Request - Print the listing below in its entirety, character for character.

Scripts that build scenes -
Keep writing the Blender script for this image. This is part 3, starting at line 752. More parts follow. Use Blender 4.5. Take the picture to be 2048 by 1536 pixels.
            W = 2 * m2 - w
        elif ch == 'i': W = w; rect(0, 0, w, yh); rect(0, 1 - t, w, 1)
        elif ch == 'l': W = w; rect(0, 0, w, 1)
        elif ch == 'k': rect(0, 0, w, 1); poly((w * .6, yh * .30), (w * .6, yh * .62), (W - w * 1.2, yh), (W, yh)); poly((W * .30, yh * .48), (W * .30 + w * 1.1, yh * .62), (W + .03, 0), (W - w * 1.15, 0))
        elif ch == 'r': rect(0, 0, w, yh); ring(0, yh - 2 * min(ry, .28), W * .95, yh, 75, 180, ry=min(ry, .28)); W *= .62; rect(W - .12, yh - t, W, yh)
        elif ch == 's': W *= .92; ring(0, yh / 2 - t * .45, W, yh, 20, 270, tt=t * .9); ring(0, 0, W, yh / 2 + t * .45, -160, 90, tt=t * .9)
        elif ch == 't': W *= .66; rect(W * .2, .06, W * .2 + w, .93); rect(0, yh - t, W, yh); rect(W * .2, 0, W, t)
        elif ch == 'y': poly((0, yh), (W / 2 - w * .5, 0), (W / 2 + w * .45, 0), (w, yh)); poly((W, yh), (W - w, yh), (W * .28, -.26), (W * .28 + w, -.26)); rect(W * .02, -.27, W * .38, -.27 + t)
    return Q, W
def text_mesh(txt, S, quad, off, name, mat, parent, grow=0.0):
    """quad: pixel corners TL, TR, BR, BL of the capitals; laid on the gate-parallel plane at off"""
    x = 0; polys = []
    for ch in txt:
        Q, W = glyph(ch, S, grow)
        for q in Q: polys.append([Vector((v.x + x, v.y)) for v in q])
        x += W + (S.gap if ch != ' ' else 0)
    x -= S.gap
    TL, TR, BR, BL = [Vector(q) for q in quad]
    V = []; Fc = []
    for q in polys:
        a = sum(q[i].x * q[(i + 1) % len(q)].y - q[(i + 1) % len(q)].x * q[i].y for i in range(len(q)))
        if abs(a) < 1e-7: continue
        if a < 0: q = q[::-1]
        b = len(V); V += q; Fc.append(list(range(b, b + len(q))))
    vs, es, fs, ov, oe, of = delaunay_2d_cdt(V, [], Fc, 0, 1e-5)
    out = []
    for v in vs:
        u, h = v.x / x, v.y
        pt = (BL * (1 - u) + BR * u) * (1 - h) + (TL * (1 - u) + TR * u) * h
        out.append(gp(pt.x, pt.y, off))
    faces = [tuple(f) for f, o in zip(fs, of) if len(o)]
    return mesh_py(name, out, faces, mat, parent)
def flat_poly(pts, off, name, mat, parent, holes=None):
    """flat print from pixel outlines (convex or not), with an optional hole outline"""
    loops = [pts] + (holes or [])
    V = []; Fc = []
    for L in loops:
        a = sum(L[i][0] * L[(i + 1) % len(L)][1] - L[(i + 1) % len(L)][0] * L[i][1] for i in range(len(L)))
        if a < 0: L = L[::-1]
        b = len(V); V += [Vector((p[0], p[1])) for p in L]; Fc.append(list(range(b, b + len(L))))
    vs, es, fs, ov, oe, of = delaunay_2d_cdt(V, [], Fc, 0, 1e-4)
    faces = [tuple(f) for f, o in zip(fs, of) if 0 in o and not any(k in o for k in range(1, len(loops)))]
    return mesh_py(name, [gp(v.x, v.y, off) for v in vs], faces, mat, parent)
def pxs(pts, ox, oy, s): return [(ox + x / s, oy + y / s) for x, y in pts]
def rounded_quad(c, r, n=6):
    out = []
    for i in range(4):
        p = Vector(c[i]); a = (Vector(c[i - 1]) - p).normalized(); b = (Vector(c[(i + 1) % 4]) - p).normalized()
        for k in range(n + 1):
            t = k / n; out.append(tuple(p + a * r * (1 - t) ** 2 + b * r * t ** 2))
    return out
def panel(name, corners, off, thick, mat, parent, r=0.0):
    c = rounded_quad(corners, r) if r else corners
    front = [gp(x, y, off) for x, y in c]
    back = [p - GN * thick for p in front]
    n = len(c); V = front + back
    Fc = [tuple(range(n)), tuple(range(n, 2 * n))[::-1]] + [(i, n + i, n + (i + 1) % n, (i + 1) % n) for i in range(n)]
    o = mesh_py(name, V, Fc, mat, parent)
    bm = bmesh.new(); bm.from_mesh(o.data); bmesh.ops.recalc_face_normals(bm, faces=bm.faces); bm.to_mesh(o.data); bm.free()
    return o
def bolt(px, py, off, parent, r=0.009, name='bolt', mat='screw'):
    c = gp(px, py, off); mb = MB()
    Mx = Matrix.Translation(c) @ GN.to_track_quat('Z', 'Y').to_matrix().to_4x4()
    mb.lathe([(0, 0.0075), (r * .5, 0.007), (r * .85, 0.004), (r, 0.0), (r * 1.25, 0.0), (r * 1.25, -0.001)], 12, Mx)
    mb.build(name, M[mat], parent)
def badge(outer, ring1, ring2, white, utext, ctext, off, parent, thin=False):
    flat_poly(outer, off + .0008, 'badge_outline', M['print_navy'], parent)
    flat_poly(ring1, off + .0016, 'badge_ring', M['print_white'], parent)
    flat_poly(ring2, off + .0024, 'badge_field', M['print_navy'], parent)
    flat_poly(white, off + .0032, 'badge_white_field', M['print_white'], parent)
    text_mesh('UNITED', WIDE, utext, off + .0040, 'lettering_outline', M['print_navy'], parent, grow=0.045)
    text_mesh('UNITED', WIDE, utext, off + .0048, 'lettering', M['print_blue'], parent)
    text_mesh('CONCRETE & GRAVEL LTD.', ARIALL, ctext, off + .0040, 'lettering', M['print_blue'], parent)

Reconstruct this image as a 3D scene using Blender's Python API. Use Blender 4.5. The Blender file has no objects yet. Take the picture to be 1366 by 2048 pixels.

Output of the exercise -
Keep writing the Blender script for this image. This is part 3, starting at line 752. More parts follow. Use Blender 4.5. Take the picture to be 2048 by 1536 pixels.
            W = 2 * m2 - w
        elif ch == 'i': W = w; rect(0, 0, w, yh); rect(0, 1 - t, w, 1)
        elif ch == 'l': W = w; rect(0, 0, w, 1)
        elif ch == 'k': rect(0, 0, w, 1); poly((w * .6, yh * .30), (w * .6, yh * .62), (W - w * 1.2, yh), (W, yh)); poly((W * .30, yh * .48), (W * .30 + w * 1.1, yh * .62), (W + .03, 0), (W - w * 1.15, 0))
        elif ch == 'r': rect(0, 0, w, yh); ring(0, yh - 2 * min(ry, .28), W * .95, yh, 75, 180, ry=min(ry, .28)); W *= .62; rect(W - .12, yh - t, W, yh)
        elif ch == 's': W *= .92; ring(0, yh / 2 - t * .45, W, yh, 20, 270, tt=t * .9); ring(0, 0, W, yh / 2 + t * .45, -160, 90, tt=t * .9)
        elif ch == 't': W *= .66; rect(W * .2, .06, W * .2 + w, .93); rect(0, yh - t, W, yh); rect(W * .2, 0, W, t)
        elif ch == 'y': poly((0, yh), (W / 2 - w * .5, 0), (W / 2 + w * .45, 0), (w, yh)); poly((W, yh), (W - w, yh), (W * .28, -.26), (W * .28 + w, -.26)); rect(W * .02, -.27, W * .38, -.27 + t)
    return Q, W
def text_mesh(txt, S, quad, off, name, mat, parent, grow=0.0):
    """quad: pixel corners TL, TR, BR, BL of the capitals; laid on the gate-parallel plane at off"""
    x = 0; polys = []
    for ch in txt:
        Q, W = glyph(ch, S, grow)
        for q in Q: polys.append([Vector((v.x + x, v.y)) for v in q])
        x += W + (S.gap if ch != ' ' else 0)
    x -= S.gap
    TL, TR, BR, BL = [Vector(q) for q in quad]
    V = []; Fc = []
    for q in polys:
        a = sum(q[i].x * q[(i + 1) % len(q)].y - q[(i + 1) % len(q)].x * q[i].y for i in range(len(q)))
        if abs(a) < 1e-7: continue
        if a < 0: q = q[::-1]
        b = len(V); V += q; Fc.append(list(range(b, b + len(q))))
    vs, es, fs, ov, oe, of = delaunay_2d_cdt(V, [], Fc, 0, 1e-5)
    out = []
    for v in vs:
        u, h = v.x / x, v.y
        pt = (BL * (1 - u) + BR * u) * (1 - h) + (TL * (1 - u) + TR * u) * h
        out.append(gp(pt.x, pt.y, off))
    faces = [tuple(f) for f, o in zip(fs, of) if len(o)]
    return mesh_py(name, out, faces, mat, parent)
def flat_poly(pts, off, name, mat, parent, holes=None):
    """flat print from pixel outlines (convex or not), with an optional hole outline"""
    loops = [pts] + (holes or [])
    V = []; Fc = []
    for L in loops:
        a = sum(L[i][0] * L[(i + 1) % len(L)][1] - L[(i + 1) % len(L)][0] * L[i][1] for i in range(len(L)))
        if a < 0: L = L[::-1]
        b = len(V); V += [Vector((p[0], p[1])) for p in L]; Fc.append(list(range(b, b + len(L))))
    vs, es, fs, ov, oe, of = delaunay_2d_cdt(V, [], Fc, 0, 1e-4)
    faces = [tuple(f) for f, o in zip(fs, of) if 0 in o and not any(k in o for k in range(1, len(loops)))]
    return mesh_py(name, [gp(v.x, v.y, off) for v in vs], faces, mat, parent)
def pxs(pts, ox, oy, s): return [(ox + x / s, oy + y / s) for x, y in pts]
def rounded_quad(c, r, n=6):
    out = []
    for i in range(4):
        p = Vector(c[i]); a = (Vector(c[i - 1]) - p).normalized(); b = (Vector(c[(i + 1) % 4]) - p).normalized()
        for k in range(n + 1):
            t = k / n; out.append(tuple(p + a * r * (1 - t) ** 2 + b * r * t ** 2))
    return out
def panel(name, corners, off, thick, mat, parent, r=0.0):
    c = rounded_quad(corners, r) if r else corners
    front = [gp(x, y, off) for x, y in c]
    back = [p - GN * thick for p in front]
    n = len(c); V = front + back
    Fc = [tuple(range(n)), tuple(range(n, 2 * n))[::-1]] + [(i, n + i, n + (i + 1) % n, (i + 1) % n) for i in range(n)]
    o = mesh_py(name, V, Fc, mat, parent)
    bm = bmesh.new(); bm.from_mesh(o.data); bmesh.ops.recalc_face_normals(bm, faces=bm.faces); bm.to_mesh(o.data); bm.free()
    return o
def bolt(px, py, off, parent, r=0.009, name='bolt', mat='screw'):
    c = gp(px, py, off); mb = MB()
    Mx = Matrix.Translation(c) @ GN.to_track_quat('Z', 'Y').to_matrix().to_4x4()
    mb.lathe([(0, 0.0075), (r * .5, 0.007), (r * .85, 0.004), (r, 0.0), (r * 1.25, 0.0), (r * 1.25, -0.001)], 12, Mx)
    mb.build(name, M[mat], parent)
def badge(outer, ring1, ring2, white, utext, ctext, off, parent, thin=False):
    flat_poly(outer, off + .0008, 'badge_outline', M['print_navy'], parent)
    flat_poly(ring1, off + .0016, 'badge_ring', M['print_white'], parent)
    flat_poly(ring2, off + .0024, 'badge_field', M['print_navy'], parent)
    flat_poly(white, off + .0032, 'badge_white_field', M['print_white'], parent)
    text_mesh('UNITED', WIDE, utext, off + .0040, 'lettering_outline', M['print_navy'], parent, grow=0.045)
    text_mesh('UNITED', WIDE, utext, off + .0048, 'lettering', M['print_blue'], parent)
    text_mesh('CONCRETE & GRAVEL LTD.', ARIALL, ctext, off + .0040, 'lettering', M['print_blue'], parent)

Reconstruct this image as a 3D scene using Blender's Python API. Use Blender 4.5. The Blender file has no objects yet. Take the picture to be 1366 by 2048 pixels.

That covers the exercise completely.